Por eso, la Décima del Real Madrid en 2014 supo como ninguna otra para sus aficionados. Por la sequía de tantos años, por la agonía de verte perdiendo ante tu eterno rival y por remontar gracias a un gol sobre la bocina. Como la Copa del Rey del Atlético en el Santiago Bernabéu en el año 2013 una década después de subir de los infiernos. Como el 6-2 del Barcelona en el Bernabéu. Ganar sin sufrir es ganar, sí, pero no es lo mismo.

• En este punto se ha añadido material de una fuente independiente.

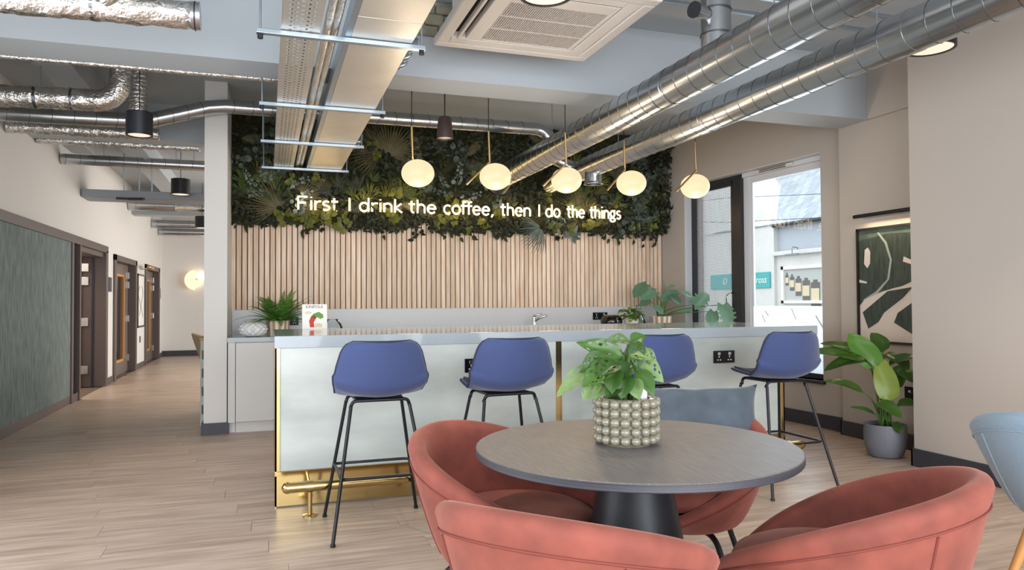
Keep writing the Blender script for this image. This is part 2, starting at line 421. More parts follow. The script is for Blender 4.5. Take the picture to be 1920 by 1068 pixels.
WO('glazing_bead', [(s_m - .12, s_m - .09, g0 + .04, g1, zs + .05, zh - .05), (s_near + .03, s_m - .09, g0 + .03, g1, zh - .12, zh - .05)], M_jamb, bevel=.003)
WO('pane', [(s_near + .03, s_m - .12, g1 - .03, g1 - .024, zs + .05, zh - .12)], M_glass)
fr = [(s_near + .03, s_m - .12, g1 - .036, g1 - .032, .5, 1.155)]
WO('frosted_film', fr, M_frost)
# slits in the film
for (a, b, c, d) in ((1.10, 1.145, .98, 1.06), (1.05, 1.10, 1.05, 1.10), (.66, .72, 1.02, 1.13), (.30, .40, .93, 1.06), (.85, .9, .7, .8), (.4, .5, .65, .72)):
    mb = MB(); P0 = MW @ Vector((a, -(g1 - .038), c)); P1 = MW @ Vector((b, -(g1 - .038), d)); mb.tube([P0, P1], .010, 4)
    O('film_cutout', mb, M_paper, win, world=True)
cs = WO('casement', [(s_m + .13, s_m + .19, g0, g1 - .02, zs + .05, zh - .05), (s_far - .11, s_far - .05, g0, g1 - .02, zs + .05, zh - .05), (s_m + .13, s_far - .05, g0, g1 - .02, zh - .11, zh - .05), (s_m + .13, s_far - .05, g0, g1 - .02, zs + .05, zs + .11)], M_ftrim, bevel=.003)
WO('casement_pane', [(s_m + .19, s_far - .11, g1 - .05, g1 - .044, zs + .11, zh - .11)], M_glass, cs)
wires = MB(); s = s_m + .19
while s < s_far - .11: WB(wires, s, s + .0035, g0 + .01, g0 + .013, zs + .11, zh - .11); s += .0175
z = zs + .11
while z < zh - .11: WB(wires, s_m + .19, s_far - .11, g0 + .01, g0 + .013, z, z + .0035); z += .0175
o = O('insect_mesh', wires, M_grey, cs, world=True); o['kind'] = 'stuff'
hd = MB(); P0 = MW @ Vector((s_m + .16, -(g0 - .02), 1.28)); hd.tube(arc_path([MW @ Vector((s_m + .16, -g0, 1.3)), MW @ Vector((s_m + .16, -(g0 - .05), 1.3)), MW @ Vector((s_m + .22, -(g0 - .05), 1.27)), MW @ Vector((s_m + .22, -(g0 - .05), 1.16))], .015), .009, 8)
O('window_handle', hd, M_chrome, cs, world=True, smooth=True)
tv = MB(); WB(tv, .62, 1.15, .06, .10, zh - .05, zh - .012); O('trickle_vent', tv, M_white, win, world=True, bevel=.008)
tv = MB(); WB(tv, .70, 1.08, .056, .061, zh - .045, zh - .038); WB(tv, .70, 1.08, .056, .061, zh - .028, zh - .021); O('vent_slot', tv, M_dark, win, world=True)

# slat cladding + splashback belong to the back wall
nsl = 91; px0, px1 = -.368, 4.80; pitch = (px1 - px0) / nsl; zt0, zt1 = 1.146, 2.12
O('slat_backing', MB().box(px0, px1, YB + .005, YB + .03, zt0, zt1), M_slatback, wb, world=True)
me_sl = mesh_of(MB().box(-pitch * .40, pitch * .40, -.026, 0, zt0, zt1), 'slat'); me_sl.materials.append(M_slat)
for i in range(nsl):
    o = bpy.data.objects.new('slat', me_sl); COL.objects.link(o); o.parent = wb; o.matrix_parent_inverse = wb.matrix_basis.inverted()
    o.location = (px0 + pitch * (i + .5), YB + .006, 0)
O('splashback', MB().box(-.352, 4.80, YB - .005, YB + .03, .89, zt0), mk('pale_splashback', '#d3d3d4', .35), wb, world=True, bevel=.002)

# left wall: fabric panel, frames, doors
O('wall_covering', MB().box(XL, XL + .012, 5.0, 10.09, .1, 1.97), M_fabric, wl, world=True)
O('top_rail', MB().box(XL, XL + .03, 5.0, 12.2, 1.97, 2.07), M_brown, wl, world=True, bevel=.003)
O('panel_post', MB().box(XL, XL + .03, 10.09, 10.17, .0, 1.97), M_brown, wl, world=True, bevel=.003)
O('side_light', MB().box(XL - .05, XL - .04, 10.12, 10.5, .08, 1.97), M_dglass, wl, world=True)
O('panel_post', MB().box(XL - .3, XL + .03, 10.48, 10.54, .0, 1.97), M_brown, wl, world=True, bevel=.003)
def door(nm, y0, y1, opened, lab):
    d = bpy.data.objects.new(nm, None); COL.objects.link(d); d['kind'] = 'structure'; d.matrix_basis = Matrix.Translation((XL, (y0 + y1) / 2, 0)); d['label'] = lab
    W = dict(parent=d, world=True)
    y1 -= .006; y0 += .006
    fr = MB().box(XL - .315, XL + .03, y1, y1 + .14, 0, 1.995)
    if not opened: fr.box(XL - .315, XL + .03, y0 - .15, y0, 0, 1.995).box(XL - .315, XL + .03, y0 - .15, y1 + .14, 1.90, 1.994)
    else: fr.box(XL - .315, XL - .01, y0, y1, 1.9, 1.994)
    O('door_frame', fr, M_brown, bevel=.004, **W)
    if opened:
        lf = O('door_leaf', MB().box(XL - 1.2, XL - .31, y1 - .06, y1 - .005, .01, 1.9), M_beige, bevel=.002, **W)
        W = dict(parent=lf, world=True)
        O('door_edge', MB().box(XL - .31, XL - .295, y1 - .06, y1 - .005, .01, 1.9), M_oakedge, **W)
        for z in (.25, .95, 1.55, 1.75): O('hinge', MB().box(XL - .295, XL - .2, y1 - .02, y1 - .0, z - .06, z + .06), M_chrome, bevel=.003, **W)
        O('door_closer', MB().box(XL - .6, XL - .33, y1 - .12, y1 - .06, 1.8, 1.86), M_chrome, bevel=.005, **W)
        O('stop_strip', MB().box(XL - .16, XL - .13, y1 - .015, y1, 0, 1.9), M_graph, d, world=True)
    else:
        x = XL - .10
        a, b = y0 + .35, y1 - .35
        lf = O('door_leaf', MB().box(x - .05, x, y0 + .01, a, .01, 1.9).box(x - .05, x, b, y1 - .01, .01, 1.9).box(x - .05, x, a, b, .01, .22).box(x - .05, x, a, b, 1.72, 1.9), M_door, bevel=.002, **W)
        W = dict(parent=lf, world=True)
        O('vision_panel', MB().box(x - .03, x - .024, a, b, .22, 1.72), M_dglass, **W)
        O('glazing_lipping', MB().box(x - .045, x + .004, b - .05, b, .22, 1.72).box(x - .045, x + .004, a, b, .22, .26).box(x - .045, x + .004, a, b, 1.68, 1.72), M_oakedge, bevel=.002, **W)
        h = MB().tube(arc_path([(x, y0 + .15, 1.0), (x + .05, y0 + .15, 1.0), (x + .05, y0 + .34, 1.0)], .02), .012, 8)
        O('door_handle', h, M_chrome, smooth=True, **W)
        O('lock_plate', MB().box(x, x + .012, y0 + .09, y0 + .2, .95, 1.15), M_chrome, bevel=.003, **W)
        for z in (.25, .95, 1.55, 1.72): O('hinge', MB().box(x, x + .03, y1 - .05, y1 + .0, z - .06, z + .06), M_chrome, bevel=.003, **W)
    return d
door('door_1', 10.54, 12.06, True, 'nearest corridor doorway with its door standing open')
door('door_2', 12.85, 14.62, False, 'closed corridor door with tall glass panel, nearer of the two')
door('door_3', 15.92, 17.60, False, 'closed corridor door with tall glass panel at the far end')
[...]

Y Nadal es justamente eso: un ejercicio de resistencia continuo. Le hemos visto lesionarse hasta el músculo más recóndito que nos podamos imaginar. Hemos perdido la cuenta de todos sus percances físicos y operaciones, pero también de todas sus resurrecciones. Le hemos visto levantar partidos en los que estaba muerto y enterrado. Nos hemos sentado delante de la televisión a las tres de la tarde para verle jugar una final y nos ha tenido ahí hasta las nueve de la noche. Porque nos enganchaba. Con Nadal sabíamos cuando empezaba la tarde, pero no cuándo acababa. Lo que sí sabíamos es que íbamos a acabar con él, a su lado.
Y eso es lo que quedará en la memoria de la gente: el luchador infatigable, el jugador que te gana una partida de ajedrez con dos peones, el maestro del escapismo, el tenista que aguantó 20 años entre los mejores del mundo con medio cuerpo derrotado.
A partir de ahora hay que acostumbrarse a hablar de Nadal en pasado. Era una bestia… Tenía una derecha… ¡Cómo jugaba en Roland Garros! Es duro decir y escribir "el extenista Rafael Nadal". Tardaremos en comprender la pérdida. Quizás dentro de unos meses seamos más conscientes. Cuando llegue un domingo de primavera, encendamos la televisión y Nadal no esté jugando en una pista de tierra batida. No somos conscientes del abismo. Es el puto final.